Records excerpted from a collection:
•••
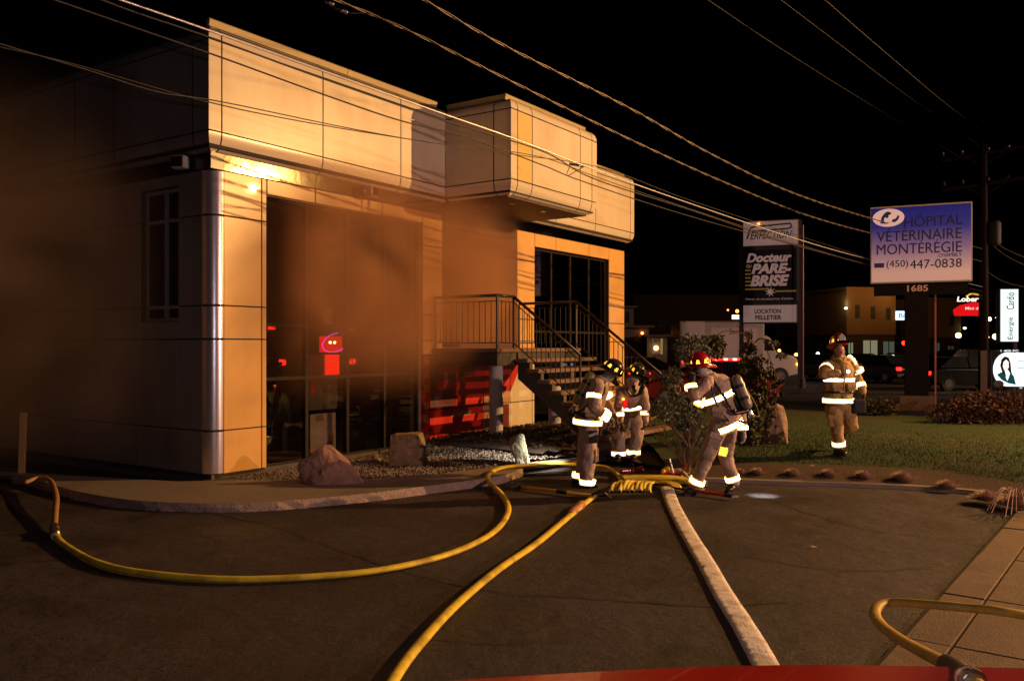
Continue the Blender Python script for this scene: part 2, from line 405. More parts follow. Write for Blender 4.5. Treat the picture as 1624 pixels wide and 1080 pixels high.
bmesh.ops.delete(bm, geom=[v for v in bm.verts if not v.link_faces], context='VERTS')
setp(obj('lawn', bm, [lawn_m, soil_m], smooth=True), kind='structure')
# low concrete edging strip between asphalt and planting bed
bm = B(); L = []
for p in K:
    q = Vector((p.x, p.y, 0)); L.append([bm.verts.new(q + Vector(o)) for o in ((0, -.05, -.02), (0, -.05, .05), (0, .05, .055), (0, .05, .02))])
for a, b in zip(L, L[1:]):
    for k in range(3): bm.faces.new((a[k], b[k], b[k + 1], a[k + 1]))
setp(obj('kerb_edging', bm, conc), kind='structure')
# grass blades
bm = B()
for k in range(42000):
    x = random.uniform(2.6, 13.5); d = 1.0 + abs(random.gauss(0, 1)) * 3.0
    y = kerb_y(x) + d
    if d > 11: continue
    z = lawn_z(x, y); h = random.uniform(.018, .045); a = random.uniform(0, pi); lean = random.uniform(-.03, .03)
    dx, dy = cos(a) * .006, sin(a) * .006
    bm.faces.new([bm.verts.new(p) for p in ((x - dx, y - dy, z), (x + dx, y + dy, z), (x + lean, y + lean * .5, z + h))])
blade_m = mat('grass_blade', (.032, .075, .008), .8, var=.5, scale=3, dirt=(.06, .042, .015), dscale=1.2)
setp(obj('grass', bm, blade_m), 'short green lawn grass in front of the signs', kind='stuff')

# street pavement at lower right: slabs laid along the road
SD = Vector((2.83, 3.72, 0)).normalized(); SN = Vector((SD.y, -SD.x, 0))
S0 = G(1409, 1041)
bm = B()
pav = thing('pavement', 'pale concrete pavement of large slabs with a border strip, lower right corner', 'pavement'); pav['kind'] = 'structure'
del pav['category']
def slab(parent, s0, s1, t0, t1, name='slab'):
    bm = B(); z1 = .03 + random.uniform(-.004, .004); g = .008
    P = [S0 + SD * a + SN * b for a, b in ((s0 + g, t0 + g), (s1 - g, t0 + g), (s1 - g, t1 - g), (s0 + g, t1 - g))]
    lo = [bm.verts.new((p.x, p.y, -.05)) for p in P]; hi = [bm.verts.new((p.x, p.y, z1)) for p in P]
    bm.faces.new(hi); 
    for i in range(4): bm.faces.new((lo[i], lo[(i + 1) % 4], hi[(i + 1) % 4], hi[i]))
    bmesh.ops.bevel(bm, geom=[e for e in bm.edges if e.verts[0].co.z > 0 and e.verts[1].co.z > 0], offset=.006, segments=1, affect='EDGES')
    return obj(name, bm, pave_m, parent)
cuts = [-3.2, -1.2, .35, 1.62, 3.12, 4.65, 6.1, 7.6, 9.1]
for a, b in zip(cuts, cuts[1:]):
    slab(pav, a, b, 0, .30, 'kerb_strip'); slab(pav, a, b, .30, 2.1)
bm = B()
for s in [x * .01 for x in range(-320, 900, 12)]:
    p = S0 + SD * s - SN * random.uniform(.0, .02)
tar2 = B(); vs = []
for i in range(140):
    s = -3.2 + i * .09; w_ = .018 + .016 * abs(noise.noise(Vector((s * 3, 0, 0)))); p = S0 + SD * s
    vs.append((tar2.verts.new(p + SN * .012 + Vector((0, 0, .012))), tar2.verts.new(p - SN * w_ + Vector((0, 0, .012)))))
for a, b in zip(vs, vs[1:]): tar2.faces.new((a[0], b[0], b[1], a[1]))
setp(obj('pavement_joint', tar2, tar), kind='structure')
bm.free()

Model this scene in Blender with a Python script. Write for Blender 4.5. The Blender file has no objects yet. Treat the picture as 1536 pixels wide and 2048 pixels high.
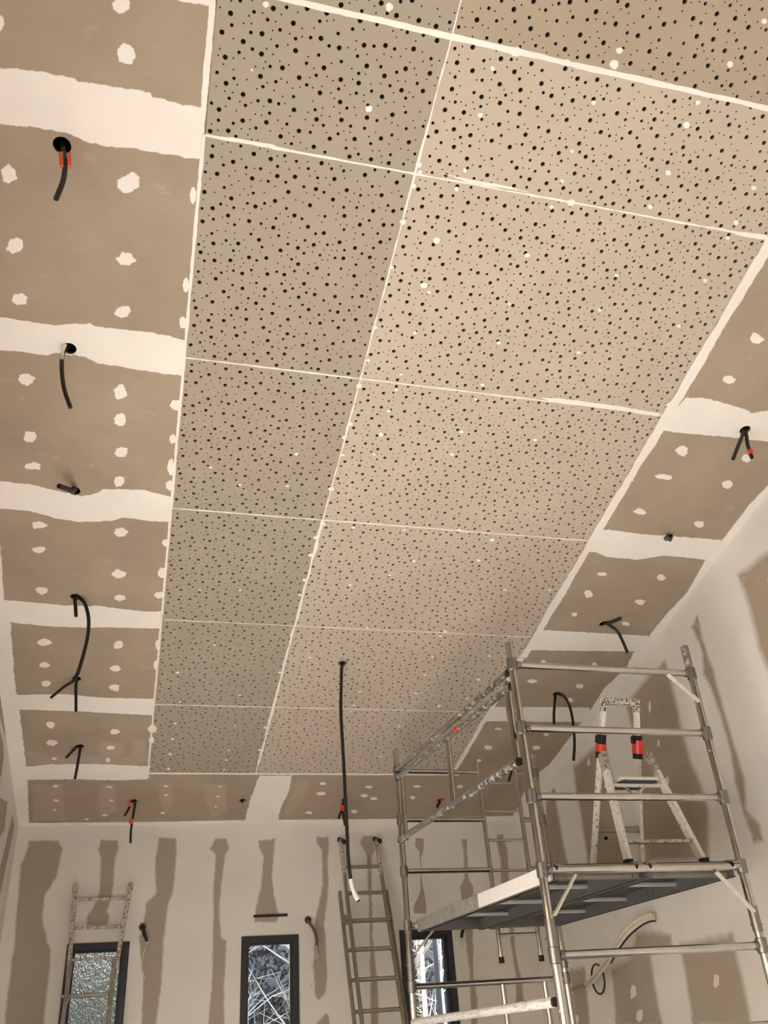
•••
-- EXERCISE BRIEF --
Leave out the pictures and output the rest of the material exactly as written.

-- TASK SOLUTION --
Continue the Blender Python script for this scene: part 2, from line 405. More parts follow. Write for Blender 4.5. Treat the picture as 1624 pixels wide and 1080 pixels high.
bmesh.ops.delete(bm, geom=[v for v in bm.verts if not v.link_faces], context='VERTS')
setp(obj('lawn', bm, [lawn_m, soil_m], smooth=True), kind='structure')
# low concrete edging strip between asphalt and planting bed
bm = B(); L = []
for p in K:
    q = Vector((p.x, p.y, 0)); L.append([bm.verts.new(q + Vector(o)) for o in ((0, -.05, -.02), (0, -.05, .05), (0, .05, .055), (0, .05, .02))])
for a, b in zip(L, L[1:]):
    for k in range(3): bm.faces.new((a[k], b[k], b[k + 1], a[k + 1]))
setp(obj('kerb_edging', bm, conc), kind='structure')
# grass blades
bm = B()
for k in range(42000):
    x = random.uniform(2.6, 13.5); d = 1.0 + abs(random.gauss(0, 1)) * 3.0
    y = kerb_y(x) + d
    if d > 11: continue
    z = lawn_z(x, y); h = random.uniform(.018, .045); a = random.uniform(0, pi); lean = random.uniform(-.03, .03)
    dx, dy = cos(a) * .006, sin(a) * .006
    bm.faces.new([bm.verts.new(p) for p in ((x - dx, y - dy, z), (x + dx, y + dy, z), (x + lean, y + lean * .5, z + h))])
blade_m = mat('grass_blade', (.032, .075, .008), .8, var=.5, scale=3, dirt=(.06, .042, .015), dscale=1.2)
setp(obj('grass', bm, blade_m), 'short green lawn grass in front of the signs', kind='stuff')

# street pavement at lower right: slabs laid along the road
SD = Vector((2.83, 3.72, 0)).normalized(); SN = Vector((SD.y, -SD.x, 0))
S0 = G(1409, 1041)
bm = B()
pav = thing('pavement', 'pale concrete pavement of large slabs with a border strip, lower right corner', 'pavement'); pav['kind'] = 'structure'
del pav['category']
def slab(parent, s0, s1, t0, t1, name='slab'):
    bm = B(); z1 = .03 + random.uniform(-.004, .004); g = .008
    P = [S0 + SD * a + SN * b for a, b in ((s0 + g, t0 + g), (s1 - g, t0 + g), (s1 - g, t1 - g), (s0 + g, t1 - g))]
    lo = [bm.verts.new((p.x, p.y, -.05)) for p in P]; hi = [bm.verts.new((p.x, p.y, z1)) for p in P]
    bm.faces.new(hi); 
    for i in range(4): bm.faces.new((lo[i], lo[(i + 1) % 4], hi[(i + 1) % 4], hi[i]))
    bmesh.ops.bevel(bm, geom=[e for e in bm.edges if e.verts[0].co.z > 0 and e.verts[1].co.z > 0], offset=.006, segments=1, affect='EDGES')
    return obj(name, bm, pave_m, parent)
cuts = [-3.2, -1.2, .35, 1.62, 3.12, 4.65, 6.1, 7.6, 9.1]
for a, b in zip(cuts, cuts[1:]):
    slab(pav, a, b, 0, .30, 'kerb_strip'); slab(pav, a, b, .30, 2.1)
bm = B()
for s in [x * .01 for x in range(-320, 900, 12)]:
    p = S0 + SD * s - SN * random.uniform(.0, .02)
tar2 = B(); vs = []
for i in range(140):
    s = -3.2 + i * .09; w_ = .018 + .016 * abs(noise.noise(Vector((s * 3, 0, 0)))); p = S0 + SD * s
    vs.append((tar2.verts.new(p + SN * .012 + Vector((0, 0, .012))), tar2.verts.new(p - SN * w_ + Vector((0, 0, .012)))))
for a, b in zip(vs, vs[1:]): tar2.faces.new((a[0], b[0], b[1], a[1]))
setp(obj('pavement_joint', tar2, tar), kind='structure')
bm.free()

Model this scene in Blender with a Python script. Write for Blender 4.5. The Blender file has no objects yet. Treat the picture as 1536 pixels wide and 2048 pixels high.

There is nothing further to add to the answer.